▶ **What to produce**
Set down the records once more, please, exactly and with the pictures left out.
%%
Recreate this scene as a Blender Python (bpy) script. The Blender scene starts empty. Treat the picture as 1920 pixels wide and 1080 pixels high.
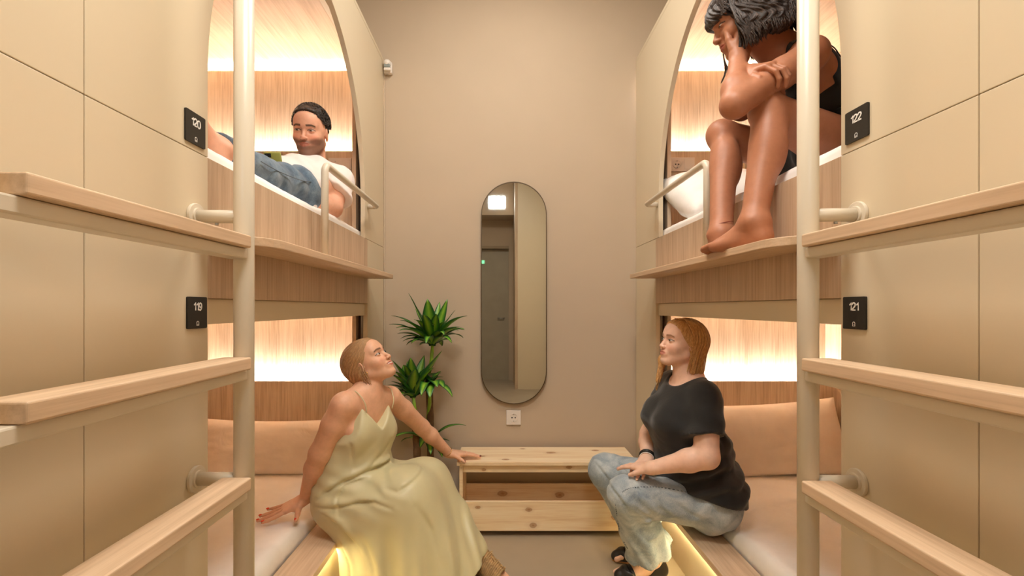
import bpy, bmesh, math, random
import numpy as np
from mathutils import Vector, Matrix
random.seed(7); np.random.seed(7)
SC = bpy.context.scene
COL = SC.collection
PI = math.pi

# ------------------------------------------------------------------ camera, light, exposure
F, CX, CY, CZ = 880.0, 940.0, 577.0, 1.17          # focal length in pixels, vanishing point, eye height
cam_data = bpy.data.cameras.new('camera')
cam_data.sensor_fit = 'HORIZONTAL'; cam_data.sensor_width = 36.0
FF, XX, YY = F, CX, CY
cam_data.lens = 36.0 * FF / 1920.0
cam_data.shift_x = (960.0 - XX) / 1920.0
cam_data.shift_y = (YY - 540.0) / 1920.0
cam_data.clip_start = 0.02
cam = bpy.data.objects.new('camera', cam_data); COL.objects.link(cam)
cam.location = (0, 0, CZ); cam.rotation_euler = (PI/2, 0, 0)
SC.camera = cam
def W(px, py, Y): return Vector(((px - CX) * Y / F, Y, CZ + (CY - py) * Y / F))

world = bpy.data.worlds.new('world'); SC.world = world; world.use_nodes = True
world.node_tree.nodes['Background'].inputs[0].default_value = (1, .93, .84, 1)
world.node_tree.nodes['Background'].inputs[1].default_value = .12
SC.view_settings.view_transform = 'Standard'; SC.view_settings.look = 'None'
SC.view_settings.gamma = 1.0; SC.view_settings.use_curve_mapping = False
SC.view_settings.exposure = 0.0
SC.cycles.use_denoising = True
SC.cycles.max_bounces = 10; SC.cycles.diffuse_bounces = 7; SC.cycles.glossy_bounces = 4
SC.cycles.sample_clamp_indirect = 40.0
SC.cycles.caustics_reflective = False; SC.cycles.caustics_refractive = False

E_CEIL, E_REAR = 37.0, 9.0      # watts of the two ceiling luminaires over the aisle and the rear one
E_HEAD, E_TOP, E_FLOOR = 68.0, 80.0, 36.0     # emission of the LED strips
def area(name, loc, sx, sy, watts, color, rot=(0,0,0)):
    l = bpy.data.lights.new(name, 'AREA'); l.shape = 'RECTANGLE'; l.size = sx; l.size_y = sy
    l.energy = watts; l.color = color
    o = bpy.data.objects.new(name, l); COL.objects.link(o); o.location = loc; o.rotation_euler = rot
    return o
area('ceiling_light_front', (.05, .55, 3.17), .6, .6, E_CEIL, (1, .94, .85))
area('ceiling_light_middle', (.05, 1.75, 3.17), .5, .5, E_CEIL*.42, (1, .94, .85))
area('soffit_light_rear', (-.066, -1.70, 2.76), .24, .17, E_REAR, (.86, .94, 1), (math.radians(80), 0, 0))

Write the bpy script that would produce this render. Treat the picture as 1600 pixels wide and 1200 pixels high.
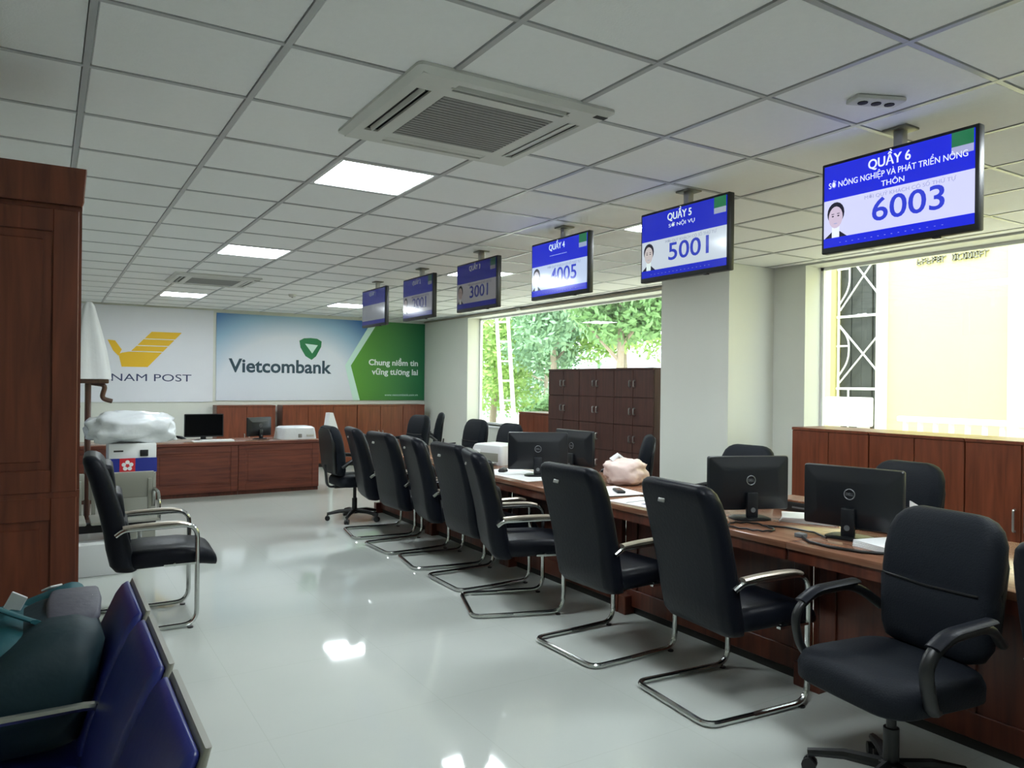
%%
▶ **Solution to the exercise**
Recreate this scene as a Blender Python (bpy) script. The Blender scene starts empty. Treat the picture as 1920 pixels wide and 1080 pixels high.
import bpy, bmesh, math, random
import numpy as np
from mathutils import Vector, Matrix
random.seed(7); np.random.seed(7)
SC = bpy.context.scene
COL = SC.collection
PI = math.pi

# ------------------------------------------------------------------ camera, light, exposure
F, CX, CY, CZ = 880.0, 940.0, 577.0, 1.17          # focal length in pixels, vanishing point, eye height
cam_data = bpy.data.cameras.new('camera')
cam_data.sensor_fit = 'HORIZONTAL'; cam_data.sensor_width = 36.0
FF, XX, YY = F, CX, CY
cam_data.lens = 36.0 * FF / 1920.0
cam_data.shift_x = (960.0 - XX) / 1920.0
cam_data.shift_y = (YY - 540.0) / 1920.0
cam_data.clip_start = 0.02
cam = bpy.data.objects.new('camera', cam_data); COL.objects.link(cam)
cam.location = (0, 0, CZ); cam.rotation_euler = (PI/2, 0, 0)
SC.camera = cam
def W(px, py, Y): return Vector(((px - CX) * Y / F, Y, CZ + (CY - py) * Y / F))

world = bpy.data.worlds.new('world'); SC.world = world; world.use_nodes = True
world.node_tree.nodes['Background'].inputs[0].default_value = (1, .93, .84, 1)
world.node_tree.nodes['Background'].inputs[1].default_value = .12
SC.view_settings.view_transform = 'Standard'; SC.view_settings.look = 'None'
SC.view_settings.gamma = 1.0; SC.view_settings.use_curve_mapping = False
SC.view_settings.exposure = 0.0
SC.cycles.use_denoising = True
SC.cycles.max_bounces = 10; SC.cycles.diffuse_bounces = 7; SC.cycles.glossy_bounces = 4
SC.cycles.sample_clamp_indirect = 40.0
SC.cycles.caustics_reflective = False; SC.cycles.caustics_refractive = False

E_CEIL, E_REAR = 37.0, 9.0      # watts of the two ceiling luminaires over the aisle and the rear one
E_HEAD, E_TOP, E_FLOOR = 68.0, 80.0, 36.0     # emission of the LED strips
def area(name, loc, sx, sy, watts, color, rot=(0,0,0)):
    l = bpy.data.lights.new(name, 'AREA'); l.shape = 'RECTANGLE'; l.size = sx; l.size_y = sy
    l.energy = watts; l.color = color
    o = bpy.data.objects.new(name, l); COL.objects.link(o); o.location = loc; o.rotation_euler = rot
    return o
area('ceiling_light_front', (.05, .55, 3.17), .6, .6, E_CEIL, (1, .94, .85))
area('ceiling_light_middle', (.05, 1.75, 3.17), .5, .5, E_CEIL*.42, (1, .94, .85))
area('soffit_light_rear', (-.066, -1.70, 2.76), .24, .17, E_REAR, (.86, .94, 1), (math.radians(80), 0, 0))

Write the bpy script that would produce this render. Treat the picture as 1600 pixels wide and 1200 pixels high.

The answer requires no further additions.